There are many different ways for a composer to go against type. First, there’s the Drastic Turnabout where the “against type” is actually the first incarnation of the composer’s style. John Philip Sousa began his career primarily as a violinist and composer of operetta. He was even the concertmaster for the 1876 Philadelphia Centennial Exposition’s orchestra under Offenbach. But his later march and bandleading m.o. dislodged posterity’s memory of his earlier persona. (Anton Webern’s early, un-Webernian Im Sommerwind is another example of this.) Next is the Perpetual Chameleon: Stravinsky, the ultimate sly fox of musical style, a serial evader of musical typecasting. (I mean serial as in “serial killer,” not as in dodecaphony.) A third is the Musical Traitor: George Antheil, who tergiversated from ultramodernist Ballet Mecanique-type pieces to write schmaltzy Hollywood scores and Shostakovich-y symphonies. Antheil’s volte-face was like John Dos Passos or Steinbeck becoming right-wing in their later years. In cases Two and Three, there can be a grudging feeling among the cognoscenti that its expectations have been trumped. Why couldn’t George Antheil continue to be the Bad Boy of Music, as he referred to himself in his latter-day penned autobiography? Why couldn’t Stravinsky continue composing Firebirds and Petrouchkas for 80 years? Why, he’s betrayed his genius! (Nonsense. Every note in every piece Stravinsky wrote is inimitably signaturized.)

Sometimes a composer writes against type by deliberately slumming: Beethoven composing Wellington’s Victory, for instance—a perfectly awful and sub-Beethovenian piece written for Maelzel, the inventor of the metronome. Twelve-tone composer Wallingford Riegger made a good part of his livelihood prolifically composing choral arrangements that were very un-Riegger. Bartók was by type a singular, innovative pianist, yet his deepest musical and instrumental innovations were for his string quartets. Rachmaninoff, also typed as a piano composer, wrote extremely idiomatic operatic and choral music that owes nothing to pianistic concepts.

But sometimes a composer can’t go against type even when he tries. During World War II, at a time when he was cashflow challenged, Marc Blitzstein tried writing—at film director Garson Kanin’s urging—a purely commercial song. After playing it once to applause, according to biographer Eric Gordon, Blitzstein eighty-sixed it, even rejecting Kanin’s suggestion that he publish it under an assumed name. “No. Someone will find out.”

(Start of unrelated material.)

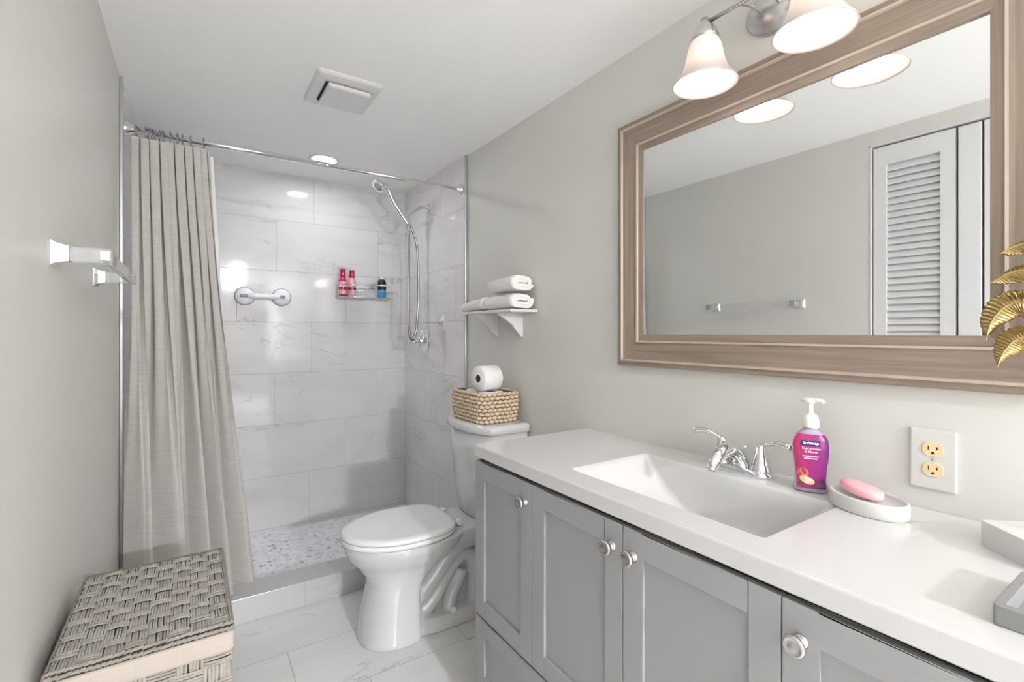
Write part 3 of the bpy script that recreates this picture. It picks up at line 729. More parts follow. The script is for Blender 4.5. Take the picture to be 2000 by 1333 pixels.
cur = MB(); NU, NV = 300, 70; vs = []
ZTOP, ZBOT = 1.955, 0.122
for j in range(NV + 1):
    v = j / NV; z = ZTOP + (ZBOT - ZTOP) * v
    for i in range(NU + 1):
        s = i / NU
        xt = cx_top(s); yt = RY
        e = v ** 1.25
        xb = -0.186 + 0.392 * s; yb = 2.150 + 0.295 * s ** 1.3
        x = xt + (xb - xt) * e; y = yt + (yb - yt) * v ** 0.9
        amp = 0.017 + 0.016 * min(1, v * 1.6)
        ph = 2 * PI * NF * (s + 0.016 * math.sin(2 * PI * 2.3 * s) + 0.009 * math.sin(2 * PI * 4.1 * s + 1))
        warp = 0.8 * v * math.sin(2 * PI * s * 1.7 + 0.6)
        hi = 1 - 2 * abs(math.sin((ph + warp) / 2)) ** 0.62; lo = math.sin(2 * PI * (4.6 * s + 0.13) + 0.9 * math.sin(2 * PI * s * 1.3 + 0.6)) 
        w = min(1, max(0, (v - 0.10) / 0.75)); w = w * w * (3 - 2 * w)
        f = (1 - w * 0.85) * hi * amp * 1.15 + w * lo * 0.050
        f += 0.004 * math.sin(9 * s + 3 * v) * v
        # fold direction is across the sheet
        dx, dy = xb - xt + 0.245, 0.0
        tx, ty = (0.392 * e + 0.245 * (1 - e)), 0.295 * v; L_ = math.hypot(tx, ty); nx_, ny_ = -ty / L_, tx / L_
        sidew = (1 - w) * 0.009 * math.sin(2 * ph + 0.5)
        vs.append((max(XL + 0.018, x + nx_ * f + tx / L_ * sidew), y + ny_ * f + ty / L_ * sidew, z + (0.006 * abs(hi) - 0.003) * (1 - v) * 0.9))
fs = [(j * (NU + 1) + i, j * (NU + 1) + i + 1, (j + 1) * (NU + 1) + i + 1, (j + 1) * (NU + 1) + i) for j in range(NV) for i in range(NU)]
cur.add(vs, fs)
co = cur.build('shower_curtain', CURTAIN, origin=(0.0, RY, ZTOP)); tag(co, 'grey linen shower curtain gathered at the left of the rod', 'curtain')
lin = MB(); vs = []; NU2, NV2 = 60, 40
for j in range(NV2 + 1):
    v = j / NV2; z = 1.950 + (0.20 - 1.950) * v
    for i in range(NU2 + 1):
        s = i / NU2; x = -0.10 + (0.176 + 0.10 * v) * s; y = RY + 0.035 + (0.135 * v) * (0.7 + 0.3 * s) + 0.008 * math.sin(2 * PI * 5 * s) * (0.4 + 0.6 * v) 
        vs.append((x, y + 0.01, z))
fs = [(j * (NU2 + 1) + i, j * (NU2 + 1) + i + 1, (j + 1) * (NU2 + 1) + i + 1, (j + 1) * (NU2 + 1) + i) for j in range(NV2) for i in range(NU2)]
lo_ = lin.add(vs, fs).build('curtain_liner', LINER, origin=(0, RY, 1.95)); tag(lo_, 'white waterproof liner showing past the edge of the grey curtain', 'curtain liner')

# ------------------------------------------------------------------ towel bar on the left wall
tb = empty('towel_bar', (XL, 1.495, 1.367), 'clear acrylic and chrome towel bar on the left wall', 'towel bar')
BX = XL + 0.078
for yy in (1.255, 1.735):
    p = MB().loft([[Vector((XL + d, yy + a * k, 1.367 + b * k)) for a, b in ((1, 1), (-1, 1), (-1, -1), (1, -1))] for d, k in ((0.0, 0.024), (0.003, 0.024), (0.010, 0.019), (0.022, 0.0155), (0.026, 0.0155))], smooth=False)
    p.build('wall_flange', CHROME, tb, bevel=0.001)
    MB().box((XL + 0.026, yy - 0.0145, 1.3525), (BX + 0.013, yy + 0.0145, 1.3815)).build('post', ACRYL, tb, bevel=0.003)
MB().box((BX - 0.004, 1.270, 1.353), (BX + 0.008, 1.720, 1.381)).build('bar', ACRYL, tb, bevel=0.002)
for yy in (1.2395, 1.7505): MB().box((BX - 0.006, yy - 0.0015, 1.357), (BX + 0.010, yy + 0.0015, 1.377)).build('end_cap', CHROME, tb, bevel=0.001)

# ------------------------------------------------------------------ suction grab bar
gb = empty('grab_bar', (0.35, YB, 1.425), 'white suction grab bar with two round cups on the shower wall', 'grab bar')
for xx, sg in ((0.255, 1), (0.447, -1)):
    c = MB().lathe([(0.052, 0), (0.053, 0.006), (0.050, 0.010)], (xx, YB - 0.0005, 1.425), (0, -1, 0), 40).build('cup_ring', CUPB, gb)
    MB().lathe([(0.050, 0.008), (0.0495, 0.014), (0.045, 0.024), (0.036, 0.032), (0.022, 0.037), (0.0001, 0.039)], (xx, YB - 0.0005, 1.425), (0, -1, 0), 40).build('suction_cup', CUPW, gb)
    MB().box((xx - 0.028, YB - 0.047, 1.4155), (xx + 0.016, YB - 0.0365, 1.4345)).build('release_lever', CUPB, gb, bevel=0.004)
MB().tube(catmull([(0.262, YB - 0.018, 1.425), (0.292, YB - 0.045, 1.425), (0.32, YB - 0.052, 1.425), (0.38, YB - 0.052, 1.425), (0.41, YB - 0.045, 1.425), (0.44, YB - 0.018, 1.425)], 6), [0.017] * 12 + [0.0135] * 6 + [0.0135] + [0.017] * 12, 20).build('handle_bar', CUPW, gb)

# ------------------------------------------------------------------ wire caddy and bottles
cd = empty('shower_caddy', (0.925, YB, 1.435), 'chrome wire caddy on the shower wall holding three small bottles', 'shower caddy')
cx0, cx1, cyf, cyb, cz = 0.760, 1.092, 3.055, YB - 0.004, 1.438
m = MB()
m.tube([(cx0, cyb, cz), (cx0, cyf, cz), (cx1, cyf, cz), (cx1, cyb, cz)], 0.0022, 8, closed=True)
for k in range(1, 6): m.tube([(cx0, cyf + (cyb - cyf) * k / 6, cz), (cx1, cyf + (cyb - cyf) * k / 6, cz)], 0.0015, 6)
for k in range(1, 6): m.tube([(cx0 + (cx1 - cx0) * k / 6, cyf, cz - 0.002), (cx0 + (cx1 - cx0) * k / 6, cyb, cz - 0.002)], 0.0015, 6)
m.build('wire_shelf', CHROME, cd)
m = MB()
for z in (1.478, 1.515): m.tube([(cx0, cyb, z), (cx0, cyf, z), (cx1, cyf, z), (cx1, cyb, z)], 0.0024, 8, caps=True)
for x in (cx0, 0.926, cx1): m.tube([(x, cyf, cz), (x, cyf, 1.515)], 0.0018, 6)
for x in (cx0, cx1): m.tube([(x, cyb, cz), (x, cyb, 1.515)], 0.0018, 6)
m.build('guard_rail', CHROME, cd)
MB().box((0.84, YB - 0.003, 1.500), (1.01, YB, 1.540)).build('mount_plate', ALU, cd, bevel=0.001)
for xx, zt, lb, cat in ((0.786, 1.612, 'left one of the two red-capped pink bottles in the shower caddy', 'bottle'), (0.842, 1.606, 'right one of the two red-capped pink bottles in the shower caddy', 'bottle')):
    b = empty('soap_bottle', (xx, 3.092, cz + 0.003), lb, cat, 'small red bottles in the shower caddy'); zb = cz + 0.003
    MB().lathe([(0.022, 0), (0.024, 0.003), (0.024, 0.090), (0.023, 0.100), (0.018, 0.112), (0.013, 0.120)], (xx, 3.092, zb), n=28).build('bottle_body', REDLIQ if xx < 0.8 else PINKLAB, b)
    MB().lathe([(0.0245, 0.014), (0.0245, 0.092)], (xx, 3.092, zb), n=28, cap0=False, cap1=False).build('label_wrap', PINKLAB, b)
    MB().lathe([(0.0247, 0.040), (0.0247, 0.058)], (xx, 3.092, zb), n=28, cap0=False, cap1=False).build('label_band', REDCAP, b)
    MB().lathe([(0.0145, 0.118), (0.016, 0.120), (0.016, zt - zb - 0.004), (0.013, zt - zb), (0.0001, zt - zb + 0.0005)], (xx, 3.092, zb), n=24).build('cap', REDCAP, b)
    MB().lathe([(0.0165, 0.132), (0.0168, 0.146)], (xx, 3.092, zb), n=24, cap0=False, cap1=False).build('cap_band', REDLIQ, b)
b = empty('shampoo_bottle', (1.034, 3.092, cz + 0.003), 'blue bottle with black label in the shower caddy', 'bottle'); zb = cz + 0.003
MB().lathe([(0.024, 0), (0.027, 0.004), (0.027, 0.095), (0.024, 0.110), (0.014, 0.120)], (1.034, 3.092, zb), n=28).build('bottle_body', BLUELIQ, b)
MB().lathe([(0.0275, 0.052), (0.0275, 0.093), (0.0245, 0.110), (0.019, 0.118)], (1.034, 3.092, zb), n=28, cap0=False, cap1=False).build('label_wrap', NAVY, b)
MB().lathe([(0.0278, 0.076), (0.0278, 0.084)], (1.034, 3.092, zb), n=28, cap0=False, cap1=False).build('label_band', TXTW, b)
MB().lathe([(0.0145, 0.118), (0.0155, 0.120), (0.0150, 0.136), (0.011, 0.144), (0.0001, 0.145)], (1.034, 3.092, zb), n=24).build('cap', PALEBLUE, b)

# ------------------------------------------------------------------ hand shower
XW = XR - 0.015
hs = empty('hand_shower', (XW, 2.786, 1.98), 'chrome hand shower with long metal hose on the shower side wall', 'shower head')
MB().lathe([(0.032, 0), (0.031, 0.004), (0.022, 0.010), (0.012, 0.014), (0.010, 0.015)], (XW, 2.786, 1.985), (-1, 0, 0), 32).build('wall_flange', CHROME, hs)
J = Vector((1.088, 2.786, 1.905))
MB().tube(catmull([(XW, 2.786, 1.985), (XW - 0.045, 2.786, 1.984), (XW - 0.085, 2.786, 1.955), J + Vector((0.004, 0, 0.012))], 8), 0.0105, 16).build('shower_arm', CHROME, hs)
MB().lathe([(0.0001, -0.028), (0.014, -0.026), (0.018, -0.016), (0.016, 0.0), (0.019, 0.012), (0.015, 0.026), (0.0001, 0.027)], J, (0.35, 0, -0.8), 24).lathe([(0.016, -0.015), (0.017, 0.015)], J + Vector((-0.012, -0.012, -0.008)), (0.8, 0, 0.9), 20).build('holder_bracket', CHROME, hs)
H0 = J + Vector((-0.004, -0.016, -0.036)); H1 = Vector((0.915, 2.745, 2.075))
hp = catmull([H0, H0 + Vector((-0.035, -0.003, 0.045)), H0 + Vector((-0.095, -0.01, 0.125)), Vector((0.955, 2.752, 2.055)), H1], 8)
MB().tube(hp, [0.0115, *[0.0125] * 10, *[0.0145] * 14, *[0.0175] * 8][:len(hp)] + [0.018] * max(0, len(hp) - 33), 18).build('handle', CHROME, hs)
HA = Vector((-0.66, -0.16, -0.73)).normalized()
MB().lathe([(0.0001, -0.026), (0.016, -0.025), (0.030, -0.015), (0.040, -0.002), (0.042, 0.008), (0.040, 0.014), (0.034, 0.015)], H1 + Vector((-0.012, 0, -0.010)), HA, 32).build('spray_head', CHROME, hs)
MB().lathe([(0.0001, 0.0165), (0.020, 0.0165), (0.033, 0.0145)], H1 + Vector((-0.012, 0, -0.010)), HA, 32).build('spray_face', mat('spray_face_grey', (0.22, 0.23, 0.24), 0.4), hs)
ha = J + Vector((0.012, -0.004, -0.030))
hose = catmull([H0, H0 + Vector((0.006, 0, -0.03)), (1.094, 2.772, 1.75), (1.092, 2.772, 1.45), (1.094, 2.772, 1.24), (1.104, 2.774, 1.185), (1.118, 2.776, 1.168), (1.132, 2.778, 1.19), (1.146, 2.779, 1.26), (1.158, 2.780, 1.45), (1.150, 2.780, 1.72), (1.118, 2.780, 1.835), ha], 14)
MB().tube(hose, [0.0068 + 0.0007 * (i % 2) for i in range(len(hose))], 10).build('hose', HOSE, hs)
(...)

When one gets to later 20th-century modernists, however, there’s a curious self-adherence to typecasting. Schoenberg wrote tonal music late in life, but I would find Cage more interesting if once in a while he had written a sonata, or Reich a piece unrooted in a phased motor groove. Such typecasting questions are really more questions of identity. I find a composer more of a tiger when he changes his stripes once in a while; such a composer to me has more complex identity and creative vigor. Luciano Berio’s remarkable Folk Songs for voice and small ensemble, for instance: for me that’s a masterpiece of composing against type.

By the way, can anyone confirm the apocryphal story that Ravel composed the pop standard “Fascination” on a dare, “covered” by F. D. Marchetti? (There’s an attempted disproof here.)